Feature: Did You Miss These Recent Rolex Innovations?
It might seem as though Rolex doesn’t do much to maintain its legendary status in the watch industry. Rolling out endless new models and limited editions or packing its watches with complications is anathema to a brand that appears to bask in the status quo.
Add a crown guard, switch a bracelet style, beef up a case by a millimetre or two—in the slow-changing Rolex universe, this is the sort of thing that sends watch forums into a mouth-frothing tizzy.
But wait! Just because Rolex is subtle with its changes—and equally subtle at announcing them, with about as much fanfare as Asda knocking ten percent of its bananas—doesn’t mean they’re insignificant.
Despite its mantra apparently being “If it ain’t broke don’t fix it”, Rolex has been far busier than you think in recent years.
If you blinked at some point in the last two decades, you probably missed a few of its most interesting developments.
Here’s a recap that proves Rolex still puts innovation at the forefront of everything it does.
Getting Its Mojo Back
In the nineties and early noughties when new releases were thin on the ground, Rolex was pre-occupied with getting its stable in order. The quartz crisis had finally passed and mechanical watches had not only been given a stay of execution after languishing for several years on Death Row, they were handed a promising future.

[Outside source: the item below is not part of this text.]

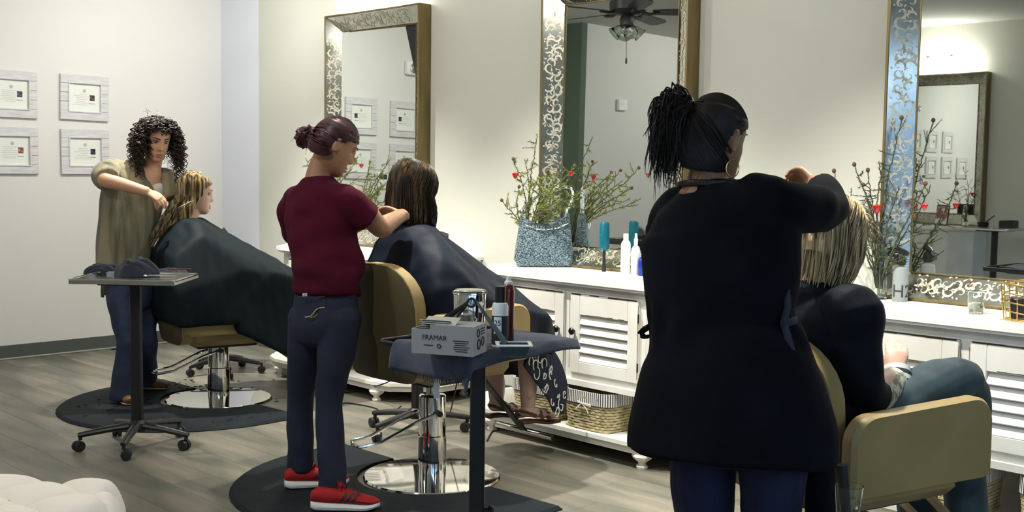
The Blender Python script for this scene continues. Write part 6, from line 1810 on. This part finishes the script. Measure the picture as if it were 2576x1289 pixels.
# --- brunette customer in the middle chair
def customer_brunette():
    (c, ang) = CH[1]; L, hx, lf = seat_frame(c, ang)
    t = person('seated brunette customer with smooth bob in a navy cape and black and white dress', L(0, 0, 0))
    head = at(1034, 480, 5.34); f, u = look(RT*.80+FW*.60, .42); S = 1.05
    neck = at(1034, 575, 5.34); hip = L(-.06, 0, .60); chest = L(-.11, 0, .94)
    hands = {1: (L(.05, .25, .74), L(.28, .10, .73), hx), -1: (L(.05, -.25, .74), L(.28, -.10, .73), hx)}
    kn = [at(1290, 838, 5.60), at(1345, 842, 5.42)]; an = [at(1240, 1012, 5.55), at(1292, 1020, 5.38)]
    kn = [L(.48, .11, .63), L(.50, -.12, .63)]; an = [L(.50, .10, .285), L(.525, -.10, .285)]
    HM = seated_body(t, L, hx, lf, hip, chest, neck, head, f, u, S, SKIN['shade'], kn, an, hands)
    n0 = neck
    ring = [n0+V(.082*math.cos(a), .082*math.sin(a), .015) for a in [k*.7 for k in range(9)]]
    gA = ring+[L(-.13, s*.215, 1.035) for s in (1, -1)]+[L(-.185, s*.20, .98) for s in (1, -1)]+[L(-.215, s*.22, .80) for s in (1, -1)]+[L(-.15, s*.30, .70) for s in (1, -1)]+[L(.05, s*.30, .86) for s in (1, -1)]+[L(.22, s*.27, .78) for s in (1, -1)]+[L(.05, s*.27, .70) for s in (1, -1)]+[L(-.06, s*.315, .93) for s in (1, -1)]+[L(-.205, s*.27, .90) for s in (1, -1)]
    gB = ring+[L(.0, s*.30, .80) for s in (1, -1)]+[L(.34, s*.27, .77) for s in (1, -1)]+[L(.53, s*.24, .72) for s in (1, -1)]+[L(.60, s*.21, .64) for s in (1, -1)]+[L(.60, s*.20, .53) for s in (1, -1)]+[L(.30, s*.27, .66) for s in (1, -1)]
    cape = mat('cape_navy', (.005, .008, .016), .6, spec=.14, col2=(.008, .013, .024), scale=5, bump=.15, bscale=120)
    wf = folds(.012, 12, 51, 5, (1.2, 1.2, .4)); wf2 = folds(.004, 34, 13, 4)
    gA += [chest.lerp(neck, .55)+lf*q*.150+o_ for q in (1, -1) for o_ in (UP*.08, lf*q*.072+UP*.035, -hx*.09+UP*.02, hx*.08+UP*.02)]
    gA += [(chest.lerp(neck, .55)+lf*q*.150).lerp(hands[q][0], k_)+o_ for q in (1, -1) for k_ in (.3, .6, .9) for o_ in (lf*q*.075, -hx*.085, hx*.06)]
    fuse(hull_mb([gA, gB]), 'cape', cape, t, .008, 22, lambda co: wf(co)*np.clip((1.06-co[:, 2])*2.4, .05, 1)+wf2(co)*.6+.014, cut=lambda f_: f_.normal.z < -.6 and f_.calc_center_median().z < .80)
    # white piping lines on the cape side and plaid shirt showing behind the arm
    pl = mat('plaid_shirt', (.16, .17, .07), .85, col2=(.34, .36, .22), scale=30, contrast=(.45, .55))
    q = MB(); limb(q, [L(-.06, -.18, .60), L(-.04, -.19, .68), L(-.03, -.17, .76)], [(.13, .07), (.13, .07), (.11, .06)], hx, 16); fuse(q, 'shirt', pl, t, .008, 3)
    # patterned dress below the knees
    dp = mat('dress_navy', (.010, .013, .030), .8); dr = MB()
    limb(dr, [L(.10, 0, .60), L(.35, 0, .61), L(.50, 0, .60), L(.565, 0, .50), L(.575, 0, .40)], [(.20, .09), (.20, .085), (.20, .085), (.19, .06), (.17, .03)], lf, 28, caps=(True, False))
    fuse(dr, 'dress', dp, t, .008, 3, folds(.010, 22, 61, 4, (1, 1, .3)))
    fl = MB(); p0 = L(.53, -.20, .50)
    limb(fl, [L(.50, -.145, .56), L(.58, -.165, .47), L(.64, -.18, .36), L(.655, -.185, .26), L(.655, -.185, .245)], [(.10, .014), (.105, .014), (.085, .012), (.05, .010), (.035, .008)], hx, 20, caps=(True, True)); fuse(fl, 'dress_flap', dp, t, .006, 2)
    sq = MB(); r = random.Random(8)
    def sil(ff, zz): return L(ff, -.185-.016-.001*0, zz)
    base_q = [(.60, .45), (.64, .40), (.57, .39), (.66, .34), (.62, .31), (.68, .29), (.60, .48), (.65, .26), (.56, .45), (.70, .34)]
    for (a, b) in base_q:
        R0 = r.uniform(.010, .022); n = 14; ph = r.uniform(0, 6); pts = []
        for k in range(n):
            q_ = k/(n-1); an_ = ph+q_*r.uniform(4, 7); pts.append(sil(a-.03+R0*math.cos(an_)*(1-.4*q_)+.006*q_, b+R0*1.5*math.sin(an_)*(1-.3*q_)-.02*q_))
        sq.tube(pts, .0026, 5)
    for (a, b) in ((.50, .53), (.47, .50), (.44, .52), (.48, .46), (.53, .50)):
        R0 = r.uniform(.012, .02); ph = r.uniform(0, 6); sq.tube([L(a+R0*math.cos(ph+k*.45), -.19-.012, b+R0*1.6*math.sin(ph+k*.45)) for k in range(11)], .0024, 5)
    tag(sq.obj('dress_print', M['liner_w'], t), kind='stuff')
    # sandals on the footrest
    sl = mat('sandal_brown', (.055, .022, .014), .5)
    for a in an:
        d = (hx-UP*.10).normalized(); q = MB(); z0 = UP*-.078
        limb(q, [a-hx*.055+z0, a+hx*.03+z0-UP*.006, a+hx*.12+z0-UP*.024, a+hx*.20+z0-UP*.030], [(.034, .012), (.038, .011), (.046, .010), (.036, .008)], lf, 14); so = q.obj('sandal', sl, t)
        st = MB()
        for k in (.055, .105): st.tube([a+hx*k-lf*.046-UP*(.062+k*.2), a+hx*k-lf*.03-UP*(.022+k*.22), a+hx*k-UP*(.010+k*.22), a+hx*k+lf*.03-UP*(.022+k*.22), a+hx*k+lf*.046-UP*(.062+k*.2)], [(.014, .003)]*5, 8, side=hx)
        st.tube([a+hx*.02-lf*.040-UP*.05, a-hx*.03-lf*.028-UP*.03, a-hx*.048-UP*.025, a-hx*.03+lf*.028-UP*.03, a+hx*.02+lf*.040-UP*.05], [(.008, .003)]*5, 8, side=UP); st.obj('strap', sl, so)
    # bob hair
    hm = hair_mat('brunette', (.014, .009, .005), (.19, .11, .042), .36, 6, (9, 9, .25), (.46, .78))
    hb_ = MB(); cap = head_mb(S, .007, False, 128, 110, scalp_keep(.065, -.06)); cap.xf(HM); hb_.add(cap.v, cap.f)
    r = random.Random(22); paths = []; MI = HM.to_3x3()
    for i in range(640):
        a = r.uniform(-3.14, 3.14)
        if abs(a) < .5: a = math.copysign(r.uniform(.5, 1.3), a)
        end = 1.60 if abs(a) > 1.25 else 1.5
        top = surf_path(HM, S, a, r.uniform(.03, .2), end, 9, .015+r.uniform(0, .010))
        p = top[-1]; o_ = MI @ Vector((math.sin(a), math.cos(a), 0)); o_.z = 0
        zend = r.uniform(1.175, 1.20)-.035*max(0, o_.dot(RT)); Lh = max(.03, p.z-zend); pts = []
        for k in range(1, 9):
            q = k/8; pts.append(p-UP*Lh*q+o_*(.022*math.sin(q*2.2)-.012*q)+Vector((r.uniform(-1, 1), r.uniform(-1, 1), 0))*.0018)
        paths.append(top+pts)
    locks(hb_, paths, .0044, .35, 5, .6); hb_.obj('hair', hm, t)
    hc = MB(); k0 = at(1084, 556, 5.30)
    hc.tube([k0-RT*.012+UP*.02, k0, k0+RT*.012-UP*.014], [.006, .010, .006], 8).tube([k0+UP*.018, k0+RT*.010+UP*.005, k0+RT*.014-UP*.02], [.004, .006, .003], 6); hc.obj('hair_clip', M['black_plastic'], t)
    rebase(t)
customer_brunette()
# --- blonde customer on the right
def customer_right():
    (c, ang) = CH[2]; L, hx, lf = seat_frame(c, ang)
    t = person('seated customer with blonde hair over the face, black jacket and striped cuff, at the right', L(0, 0, 0))
    head = at(2082, 600, 3.62); f, u = look(RT*.72+FW*.65-UP*.0, .62); S = 1.02
    neck = at(2040, 715, 3.62); hip = L(-.08, 0, .60); chest = L(-.10, 0, .90)
    wr = L(.29, -.06, .80)
    wr = at(2256, 944, 3.72); hd = (at(2256, 880, 3.76)-wr).normalized()
    hands = {1: (L(.0, .26, .72), L(.22, .10, .74), hx), -1: (at(2170, 990, 3.50), wr, hd)}
    kn = [L(.44, .14, .68), L(.43, -.11, .745)]; an = [L(.54, .13, .20), L(.50, -.10, .22)]
    HM = seated_body(t, L, hx, lf, hip, chest, neck, head, f, u, S, SKIN['fair'], kn, an, hands)
    face_bits(t, HM, S, brow='brow_light')
    jk = mat('black_jacket', (.0035, .005, .009), .65, spec=.12, col2=(.005, .008, .013), scale=6, bump=.2, bscale=140)
    mb = MB()
    limb(mb, [L(-.10, 0, .56), L(-.09, 0, .68), L(-.10, 0, .82), chest.lerp(neck, .25), chest.lerp(neck, .65), neck-UP*.02], [(.20, .15), (.20, .15), (.205, .15), (.205, .14), (.18, .12), (.09, .08)], lf, 28)
    shr = chest.lerp(neck, .58)-lf*.16
    limb(mb, [shr+lf*.04, shr, at(2150, 865, 3.50), at(2164, 950, 3.47), at(2180, 990, 3.53), at(2196, 990, 3.64)], [.085, .090, .080, .072, .060, .048], None, caps=(True, False))
    shl = chest.lerp(neck, .58)+lf*.16
    limb(mb, [shl, shl.lerp(hands[1][0], .5), hands[1][0], hands[1][1]], [.085, .08, .07, .055], None)
    wf = folds(.007, 20, 71, 5, (1, 1, .5)); fuse(mb, 'jacket', jk, t, .0075, 4, wf)
    cu = MB(); d = (wr-at(2205, 985, 3.64)).normalized(); ax = [wr-d*.055, wr-d*.03, wr-d*.005, wr+d*.012]
    for k in range(5):
        a = wr-hd*(.055-.016*k)-UP*.0; limb(cu, [a, a+hd*.015], [.050-.0015*k, .050-.0015*k], None, 18, 2, caps=(True, True), cap=.15)
    nf = len(cu.f)//5; cu.m = [(i//nf) % 2 for i in range(len(cu.f))]
    cu.obj('striped_cuff', [M['white_gloss'], M['liner_d']], t)
    sw = MB(); limb(sw, [at(2200, 1000, 3.60), at(2228, 978, 3.66), at(2246, 960, 3.70)], [.058, .054, .050], None, caps=(True, True)); sw.obj('plaid_sleeve', mat('plaid_grey', (.20, .21, .14), .85, col2=(.55, .55, .45), scale=40, contrast=(.45, .55)), t)
    # jeans
    dn = mat('teal_denim', (.010, .022, .032), .7, col2=(.040, .075, .085), scale=7, bump=.2, bscale=240, contrast=(.35, .7))
    mb = MB()
    for h0, k_, a in ((hip+lf*.10, kn[0], an[0]), (hip-lf*.10, kn[1], an[1])): limb(mb, [h0, h0.lerp(k_, .5)+UP*.02, k_+UP*.0, k_.lerp(a, .5), a], [.105, .098, .082, .074, .068], None, caps=(True, False))
    fuse(mb, 'jeans', dn, t, .0075, 4, folds(.0045, 26, 81, 5))
    for a in an:
        q = MB(); limb(q, [a-hx*.05-UP*.04, a+hx*.04-UP*.04, a+hx*.13-UP*.055, a+hx*.19-UP*.065], [(.036, .04), (.042, .04), (.044, .028), (.032, .018)], lf, 14); fuse(q, 'shoe', M['black_plastic'], t, .007, 2)
    # layered blonde hair hanging over the face
    hm = hair_mat('pale_blonde', (.17, .11, .045), (.80, .66, .40), .42, 9, (9, 9, .4), (.36, .60))
    hb_ = MB(); cap = head_mb(S, .008, False, 128, 110, scalp_keep(.03, -.08)); cap.xf(HM); hb_.add(cap.v, cap.f)
    r = random.Random(33); paths = []; MI = HM.to_3x3()
    for i in range(700):
        a = r.uniform(-3.14, 3.14); end = r.uniform(1.2, 1.62)
        top = surf_path(HM, S, a, r.uniform(.03, .35), end, 8, .014+r.uniform(0, .014))
        p = top[-1]; o_ = MI @ Vector((math.sin(a), math.cos(a), 0)); o_.z = 0
        side = o_.dot(RT)
        zend = at(2060, 742, 3.62).z-.045+r.uniform(-.035, .05)+.085*max(0, side); Lh = max(.05, p.z-zend); pts = []; ph = r.uniform(0, 6.28)
        for k in range(1, 10):
            q = k/9; pts.append(p-UP*Lh*q-RT*.045*q*q+o_*(.018*math.sin(q*2.2)-.035*q)+Vector((math.cos(ph+q*4), math.sin(ph+q*4), 0))*.007*q)
        paths.append(top+pts)
    locks(hb_, paths, .0042, .2, 5, .6)
    paths = []
    for i in range(130):   # flyaway strands being lifted on the right
        a = r.uniform(-.5, 1.5); p = surf_path(HM, S, a, r.uniform(.1, .9), .5, 2, .02)[0]; d = (RT*r.uniform(.3, 1.0)+UP*r.uniform(-.3, .65)+FW*r.uniform(-.3, .3)).normalized(); pts = [p]
        Lh = r.uniform(.02, .075)
        for k in range(1, 9): q = k/8; pts.append(p+d*Lh*q-UP*.085*q*q)
        paths.append(pts)
    locks(hb_, paths, .0022, .25, 4, .7)
    hb_.obj('hair', hm, t)
    rebase(t)
customer_right()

Rolex was vigorously pursuing the path to vertical integration, buying up the factories that had supplied its bracelets, dials and movements to give it complete autonomy.
It was a Bat-Signal that shone a warning beam over the heads of its rivals. Rolex had regained its mojo, and it meant business…
New Millennium, New Movement
The Cosmograph Daytona might have a special place in the brand’s pantheon of iconic watches but it went without an in-house movement for decades. Through the 1970s it housed a manual-wind Valjoux Calibre 27 before switching in the late 80s to a modified version of Zenith's El Primero automatic movement, which it named Caliber 4030.
The Cosmograph Daytona finally got its own in-house movement in 2000.
It brought out its own automatic Caliber 4130 in 2000 and purchased the Aegler factory that made movements exclusively for Rolex soon after. With just 290 components compared to the El Primero’s 326, the 4130 was, as Rolex itself succinctly put it, “a symphony in simplicity.” To this day it’s used in all new Daytona models.
Make Way For Ceramic
Rolex started shifting from metal to ceramic—or Cerachrom—bezels in 2005, using a manufacturing method that was invented and patented by the brand. But it took a few more years for it to figure out how to combine two colours of ceramic into a single-piece insert, which would enable it to create Cerachrom versions of the ‘Pepsi’ or 'Batman' bezels featured in its iconic GMT watches.
A 2021 model GMT Master II with Cerachrom 'Batman' bezel
Scratch-resistant and less prone to fading from the UV rays of the sun as metal, Cerachrom bi-colour bezels probably won’t look like those GMTs of the 1970s when they’re 40 years old, with the red muted to a delightful cerise and the blue faded to the colour of a Mediterranean sky. And, yes, maybe a little of that retro charm will be lost, but you can’t have everything.
Wristy Business
Rolex have upped their strap and bracelet game considerably since they bought out the company Gay Freres who supplied their bracelets for many years.
It wasn’t as though Rolex was slacking in this department; its bracelets were already exemplary pieces of craftsmanship, honed to perfection and imitated by countless other brands who can never quite achieve the supremely comfortable solidity of Rolex bracelets.
But Rolex never rests on its laurels. Its Glidelock clasp, introduced in 2012, lets divers expand the bracelet to about 20mm in 2mm increments, while the Fliplock extension links make it adjustable by an additional 26mm.
A rubber Oysterflex bracelet on a Yacht-Master Reference 116655
Neither is Rolex impervious to industry trends that have been pioneered by other brands. By 2015, pairing rubber straps with luxury watches was no longer considered as distasteful as adding ice cubes to a glass of Chateau Latour.
With this in mind, Rolex introduced the Oysterflex to its Yacht-master range, enhancing its sporty aesthetic.
Admittedly not everyone loved the look, but it proved once again that the brand isn’t set in its ways.
Something Blue
And let’s not forget the Blue Parachrom Hairspring.
“Para-what?” you’re probably saying, which is fair enough. You’ll probably never even lay eyes on this component. Plus, as watch parts go, it doesn’t have the prominence of a rotor or the presence of a bridge.
But by being made from a paramagnetic alloy, this tiny blue spiral of metal, which maintains the oscillations of the balance and took five years of research to perfect, is unaffected by magnetic fields and up to 10 times more resistant to shocks—unlike standard hairsprings.
It’s yet another example of Rolex’s changes being almost imperceptible, yet hugely significant in terms of reliability and functionality.